From the original review in the Oakland Tribune, January 1923:  The author of Elizabeth and her German Garden has written a humorous and satiric story of four women who rent an Italian castle.

“Elizabeth”* is to be thanked for the atmosphere and illusion she creates in The Enchanted April and she is to be congratulated warmly for Mrs. Wilkens.

It is an enchanted April this month in Italy, a story of smiles and solid enjoyment and one such as few writers could produce. 

One may question the powers of reformation in Italian breezes and views and may wonder at the rapid changes the characters undergo. But one will question and wonder a long time after reading the book. The charm and the impression are that enduring.

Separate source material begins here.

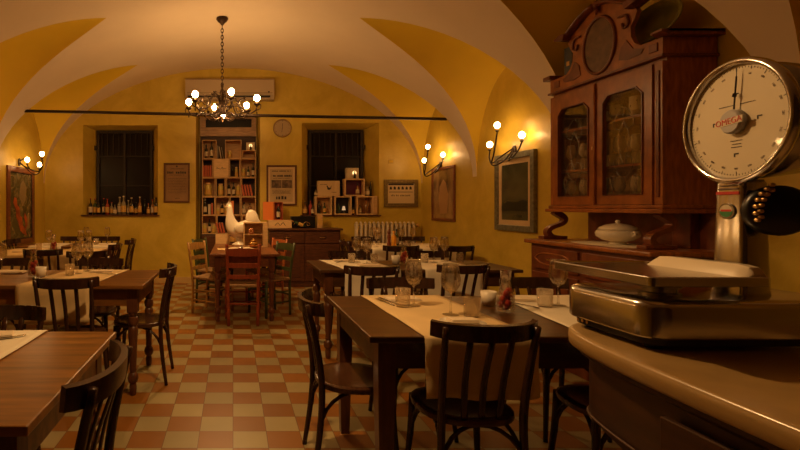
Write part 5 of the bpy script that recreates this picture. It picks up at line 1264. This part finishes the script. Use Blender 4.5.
# dial head : local frame, face normal along -Y turned to look left
HC = (1.188 - .91, 1.13 - 1.04, 1.552 - CT)
PHI = 98.0
nv = Vector((-math.sin(R(PHI)), -math.cos(R(PHI)), 0)); rv = Vector((math.cos(R(PHI)), -math.sin(R(PHI)), 0)); uv = Vector((0, 0, 1))
MF = Matrix(((rv.x, nv.x, uv.x, HC[0]), (rv.y, nv.y, uv.y, HC[1]), (rv.z, nv.z, uv.z, HC[2]), (0, 0, 0, 1)))   # local x = right on the face, y = out of the face, z = up
RD = .140
def H_(name, bm, m, parent=sc, sm=False):
    if parent is sc: bm.transform(MF)
    return obj(name, bm, m, parent, sm)
def flathe(bm, prof, n=48):
    tmp = bmesh.new(); lathe(tmp, [(r, z) for r, z in prof], n)
    tmp.transform(Matrix.Rotation(R(-90), 4, 'X')); me = bpy.data.meshes.new('t'); tmp.to_mesh(me); tmp.free(); bm.from_mesh(me); bpy.data.meshes.remove(me)
b = bmesh.new(); flathe(b, [(0, -.165), (.07, -.163), (.105, -.15), (.125, -.12), (.134, -.06), (.136, -.012), (0, -.012)]); H_('dial_housing', b, M_CHROME2, sc, True)
b = bmesh.new(); tube(b, [(RD * math.cos(a), -.002, RD * math.sin(a)) for a in [2 * PI * i / 64 for i in range(64)]], 0, 10, flat=(.008, .012), closed=True, up=Vector((0, 1, 0))); H_('bezel', b, M_CHROME, sc, True)
b = bmesh.new(); flathe(b, [(0, -.010), (RD - .004, -.010), (RD - .004, -.004), (0, -.004)]); face = H_('dial_face', b, M_DIAL)
b = bmesh.new()
for k in range(100):
    a = 2 * PI * k / 100; L = .010 if k % 10 == 0 else .007 if k % 5 == 0 else .004; w_ = .0011 if k % 5 == 0 else .0006
    r1 = .128; s, c = math.sin(a), math.cos(a); bar(b, (r1 * s, -.0036, r1 * c), ((r1 - L) * s, -.0036, (r1 - L) * c), .0006, w_ * 1.0)
for (x, z, w_) in ((-.028, .040, .036), (.028, .040, .036), (0, -.045, .03), (0, -.053, .022), (0, -.060, .026)):
    textlines_n = 1; tmpx = x - w_ / 2
    while tmpx < x + w_ / 2: box(b, tmpx, tmpx + .0018, -.0038, -.0032, z - .0010, z + .0010); tmpx += .0036
b.transform(MF); obj('tick_marks', b, M_INK, face)
for (x, z) in ((0, .062), (.058, 0), (-.058, 0), (0, -.080)):
    b = bmesh.new(); prism(b, [(x - .006, z + .0055), (x + .006, z + .0055), (x + .006, z + .0025), (x - .003, z + .0025), (x - .003, z - .0035), (x - .006, z - .0035)], -.0038, -.0032, 'y')
    b.transform(MF); obj('dial_emblem', b, M_INK, face)
# numerals round the dial
def onface(x, y, z, rot=0):
    # text plane (x right, y up, normal +z) -> dial frame (x right on face, z up, normal +y)
    return MF @ Matrix.Translation((x, y, z)) @ Matrix(((1, 0, 0, 0), (0, 0, 1, 0), (0, 1, 0, 0), (0, 0, 0, 1))) @ Matrix.Rotation(rot, 4, 'Z')
for k in range(1, 20):
    if k in (0,): continue
    a = 2 * PI * k / 20
    text_mesh(str(k * 50), .0068, mat('grey_ink', (.18, .13, .09), .6), face, onface(.111 * math.sin(a), -.0036, .111 * math.cos(a), -a), 'dial_numeral', .0002)
b = bmesh.new(); bar(b, (.002, .004, .012), (.010, .004, .105), .0012, .0035); bar(b, (.004, .004, .058), (.0065, .004, .066), .0012, .009); bar(b, (.010, .004, .105), (.0108, .004, .124), .001, .0012); H_('pointer', b, M_INK)
b = bmesh.new(); flathe(b, [(0, -.004), (.029, -.004), (.029, .008), (.025, .012), (0, .012)]); boss = smooth_angle(H_('dial_boss', b, mat('silver_boss', (.40, .38, .38), .5, .2), sc), 30)
b = bmesh.new(); bm2 = [(-.036, -.009), (.036, -.003), (.036, .013), (-.036, .007)]; prism(b, [(x, z - .002) for x, z in bm2], .0122, .0128, 'y'); b.transform(MF); obj('name_band', b, M_DIAL, boss)
text_mesh('OMEGA', .020, M_REDINK, boss, onface(0, .0132, .0005, R(5)), 'lettering', .0003)
# black drum with brass pins
b = bmesh.new(); tmp = bmesh.new(); lathe(tmp, [(0, -.035), (.030, -.034), (.050, -.022), (.057, -.006), (.057, .012), (.050, .018), (0, .018)], 32); tmp.transform(Matrix.Rotation(R(90), 4, 'X')); 
me = bpy.data.meshes.new('t'); tmp.to_mesh(me); tmp.free(); b.from_mesh(me); bpy.data.meshes.remove(me)
DC = (.325, .045, .312)
b.transform(Matrix.Translation(DC) @ Matrix.Rotation(R(-28), 4, 'Z')); drum = obj('black_crank_drum', b, M_BLACK, sc, True)
b = bmesh.new()
for k, (a, r_) in enumerate([(d, rr_) for d, rr_ in ((112, .062), (126, .060), (141, .060), (156, .060), (171, .060), (186, .060), (201, .060), (118, .052), (134, .050), (150, .049), (166, .049), (182, .049), (197, .050))]):
    ca, sa = math.cos(R(a)), math.sin(R(a)); p = Vector((DC[0] + ca * r_, DC[1] - .012, DC[2] + sa * r_))
    bp = bmesh.new(); tube(bp, [p + Vector((.012, .012, 0)), p + Vector((-.004, -.006, 0))], .0048, 8); tube(bp, [p + Vector((-.004, -.006, 0)), p + Vector((-.0046, -.0067, 0))], .003, 8)
    obj('brass_pin', bp, M_BRASS, drum, True)
b.free()
b = bmesh.new(); tube(b, [(DC[0] - .005, DC[1] + .01, DC[2]), (DC[0] - .010, DC[1] + .05, DC[2])], .018, 10); obj('drum_axle', b, M_BLACK, sc, True)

Mrs. Wilkens is a shy and retiring woman who defers so much to her husband that she is without color and character. No one knows when she is present, no one even thinks of her. The husband, on the other hand, is the life of every party.

Then there is Rose Arbuthnot, deeply religious and becoming more and more self-centered because of the estrangement in her family. Her husband has written some memoirs of famous women who are none too particular in many ways. This grieves Rose and she won’t take any of his money except to give to charity.

Four lives are indeed changed

Another character in the cast, Lady Caroline, is so beautiful and so winning she cannot be cold and rude for her features and her voice will not betray her intent. She is selfish and she wished to be alone, to go away from everyone she knows, that she might think for once in her life.

With a Mrs. Fisher, more selfish than any, a regular tyrant in securing her rights, Rose and Lotty Wilkens rent a castle in Italy for a month.

The charm is worked on Mrs. Wilkens first. She is filled with the most glorious sensation of happiness imaginable and tries right away to spread the feeling to the rest.

The spell of the castle and of Italy works on all and four lives are changed. This is the story which in outline sounds a bit like Pollyanna, but which, because of the bright lines, flashes of humor, and keen observation is the best book that the new year has yet disclosed.

*Elizabeth von Arnim identified herself only as “Elizabeth” or “The author of Elizabeth and Her German Garden” as her nom de plume on many of her earlier books.